What this task involves: Leave out the pictures and restate the rest of the data exactly.

== Supplied data

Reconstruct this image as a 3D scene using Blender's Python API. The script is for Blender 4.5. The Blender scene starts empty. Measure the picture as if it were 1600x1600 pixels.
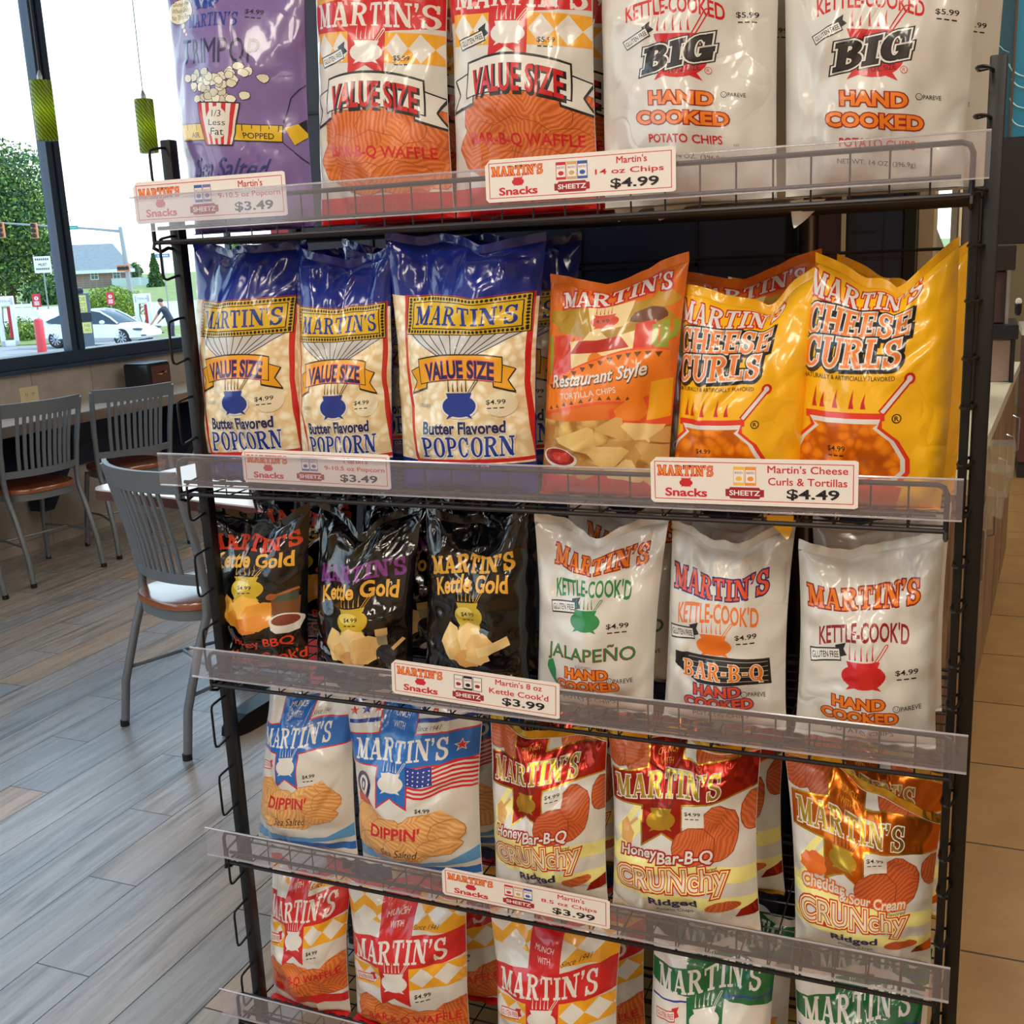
import bpy, bmesh, math, random
import numpy as np
from mathutils import Vector, Matrix
from mathutils.geometry import tessellate_polygon

# ------------------------------------------------------------------ camera
scene = bpy.context.scene
COL = scene.collection
H_EYE = 1.42
F_PX = 1720.6
def _axes():
    p, ro, yaw = math.radians(12.879), math.radians(-2.5365), math.radians(-22.946)
    F = Vector((0, math.cos(p), -math.sin(p))); R = Vector((1, 0, 0)); U = R.cross(F)
    c, s = math.cos(ro), math.sin(ro)
    R, U = c * R + s * U, -s * R + c * U
    c, s = math.cos(yaw), math.sin(yaw)
    cv = lambda v: Vector((v.x * c + v.y * s, -v.x * s + v.y * c, v.z))
    return cv(R), cv(U), cv(F)
AX_R, AX_U, AX_F = _axes()
CAM = Vector((0, 0, H_EYE))
cam_data = bpy.data.cameras.new('camera')
cam_data.sensor_width = 36
cam_data.lens = 36 * F_PX / 1600
cam_data.clip_start = .05
cam_data.clip_end = 500
cam = bpy.data.objects.new('camera', cam_data)
COL.objects.link(cam)
M = Matrix.Identity(4)
for i in range(3):
    M[i][0], M[i][1], M[i][2], M[i][3] = AX_R[i], AX_U[i], -AX_F[i], CAM[i]
cam.matrix_world = M
scene.camera = cam

# ------------------------------------------------------------------ sky, sun, exposure
scene.view_settings.view_transform = 'Standard'
scene.view_settings.look = 'None'
scene.view_settings.gamma = 1
scene.view_settings.exposure = 0.0
world = bpy.data.worlds.new('sky')
scene.world = world
world.use_nodes = True
nt = world.node_tree
nt.nodes.clear()
_o = nt.nodes.new('ShaderNodeOutputWorld')
_b = nt.nodes.new('ShaderNodeBackground')
_t = nt.nodes.new('ShaderNodeTexCoord')
_s = nt.nodes.new('ShaderNodeSeparateXYZ')
_r = nt.nodes.new('ShaderNodeValToRGB')
nt.links.new(_t.outputs['Generated'], _s.inputs[0])
nt.links.new(_s.outputs['Z'], _r.inputs[0])
nt.links.new(_r.outputs[0], _b.inputs[0])
nt.links.new(_b.outputs[0], _o.inputs[0])
_r.color_ramp.elements[0].position = 0.0
_r.color_ramp.elements[0].color = (.97, 1, 1, 1)
_r.color_ramp.elements[1].position = .5
_r.color_ramp.elements[1].color = (.42, .68, .95, 1)
_e = _r.color_ramp.elements.new(.2)
_e.color = (.80, .95, 1.0, 1)
_b.inputs[1].default_value = 2.4

def lamp(name, kind, loc, energy, color=(1, 1, 1), size=(1, 1), rot=(0, 0, 0)):
    d = bpy.data.lights.new(name, kind)
    d.energy = energy
    d.color = color
    if kind == 'AREA':
        d.shape = 'RECTANGLE'
        d.size, d.size_y = size
    o = bpy.data.objects.new(name, d)
    o.location = loc
    o.rotation_euler = rot
    COL.objects.link(o)
    return o
_sun = lamp('sun', 'SUN', (-20, 30, 40), 3.2, (1, .93, .82))
_sun.data.angle = math.radians(.6)
_sun.rotation_euler = Vector((-.42, -.5, -.72)).to_track_quat('-Z', 'Y').to_euler()
# ceiling lamps of the shop: (x, y, energy)
CEILING_Z = 3.4
LAMP_COLOR = (1, .90, .76)
LAMPS = [(-2.4, -.6, 14), (-.6, -.6, 29), (1.2, -.6, 31), (-2.4, -2.6, 12), (-.6, -2.6, 24), (1.2, -2.6, 26),
         (-.6, 4.6, 22), (1.2, 3.2, 36), (1.2, 6.6, 30)]
for x, y, e in LAMPS:
    lamp('ceiling_lamp_light', 'AREA', (x, y, CEILING_Z - .075), e, LAMP_COLOR, (.56, 1.16))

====

Solution for this task:
Reconstruct this image as a 3D scene using Blender's Python API. The script is for Blender 4.5. The Blender scene starts empty. Measure the picture as if it were 1600x1600 pixels.
import bpy, bmesh, math, random
import numpy as np
from mathutils import Vector, Matrix
from mathutils.geometry import tessellate_polygon

# ------------------------------------------------------------------ camera
scene = bpy.context.scene
COL = scene.collection
H_EYE = 1.42
F_PX = 1720.6
def _axes():
    p, ro, yaw = math.radians(12.879), math.radians(-2.5365), math.radians(-22.946)
    F = Vector((0, math.cos(p), -math.sin(p))); R = Vector((1, 0, 0)); U = R.cross(F)
    c, s = math.cos(ro), math.sin(ro)
    R, U = c * R + s * U, -s * R + c * U
    c, s = math.cos(yaw), math.sin(yaw)
    cv = lambda v: Vector((v.x * c + v.y * s, -v.x * s + v.y * c, v.z))
    return cv(R), cv(U), cv(F)
AX_R, AX_U, AX_F = _axes()
CAM = Vector((0, 0, H_EYE))
cam_data = bpy.data.cameras.new('camera')
cam_data.sensor_width = 36
cam_data.lens = 36 * F_PX / 1600
cam_data.clip_start = .05
cam_data.clip_end = 500
cam = bpy.data.objects.new('camera', cam_data)
COL.objects.link(cam)
M = Matrix.Identity(4)
for i in range(3):
    M[i][0], M[i][1], M[i][2], M[i][3] = AX_R[i], AX_U[i], -AX_F[i], CAM[i]
cam.matrix_world = M
scene.camera = cam

# ------------------------------------------------------------------ sky, sun, exposure
scene.view_settings.view_transform = 'Standard'
scene.view_settings.look = 'None'
scene.view_settings.gamma = 1
scene.view_settings.exposure = 0.0
world = bpy.data.worlds.new('sky')
scene.world = world
world.use_nodes = True
nt = world.node_tree
nt.nodes.clear()
_o = nt.nodes.new('ShaderNodeOutputWorld')
_b = nt.nodes.new('ShaderNodeBackground')
_t = nt.nodes.new('ShaderNodeTexCoord')
_s = nt.nodes.new('ShaderNodeSeparateXYZ')
_r = nt.nodes.new('ShaderNodeValToRGB')
nt.links.new(_t.outputs['Generated'], _s.inputs[0])
nt.links.new(_s.outputs['Z'], _r.inputs[0])
nt.links.new(_r.outputs[0], _b.inputs[0])
nt.links.new(_b.outputs[0], _o.inputs[0])
_r.color_ramp.elements[0].position = 0.0
_r.color_ramp.elements[0].color = (.97, 1, 1, 1)
_r.color_ramp.elements[1].position = .5
_r.color_ramp.elements[1].color = (.42, .68, .95, 1)
_e = _r.color_ramp.elements.new(.2)
_e.color = (.80, .95, 1.0, 1)
_b.inputs[1].default_value = 2.4

def lamp(name, kind, loc, energy, color=(1, 1, 1), size=(1, 1), rot=(0, 0, 0)):
    d = bpy.data.lights.new(name, kind)
    d.energy = energy
    d.color = color
    if kind == 'AREA':
        d.shape = 'RECTANGLE'
        d.size, d.size_y = size
    o = bpy.data.objects.new(name, d)
    o.location = loc
    o.rotation_euler = rot
    COL.objects.link(o)
    return o
_sun = lamp('sun', 'SUN', (-20, 30, 40), 3.2, (1, .93, .82))
_sun.data.angle = math.radians(.6)
_sun.rotation_euler = Vector((-.42, -.5, -.72)).to_track_quat('-Z', 'Y').to_euler()
# ceiling lamps of the shop: (x, y, energy)
CEILING_Z = 3.4
LAMP_COLOR = (1, .90, .76)
LAMPS = [(-2.4, -.6, 14), (-.6, -.6, 29), (1.2, -.6, 31), (-2.4, -2.6, 12), (-.6, -2.6, 24), (1.2, -2.6, 26),
         (-.6, 4.6, 22), (1.2, 3.2, 36), (1.2, 6.6, 30)]
for x, y, e in LAMPS:
    lamp('ceiling_lamp_light', 'AREA', (x, y, CEILING_Z - .075), e, LAMP_COLOR, (.56, 1.16))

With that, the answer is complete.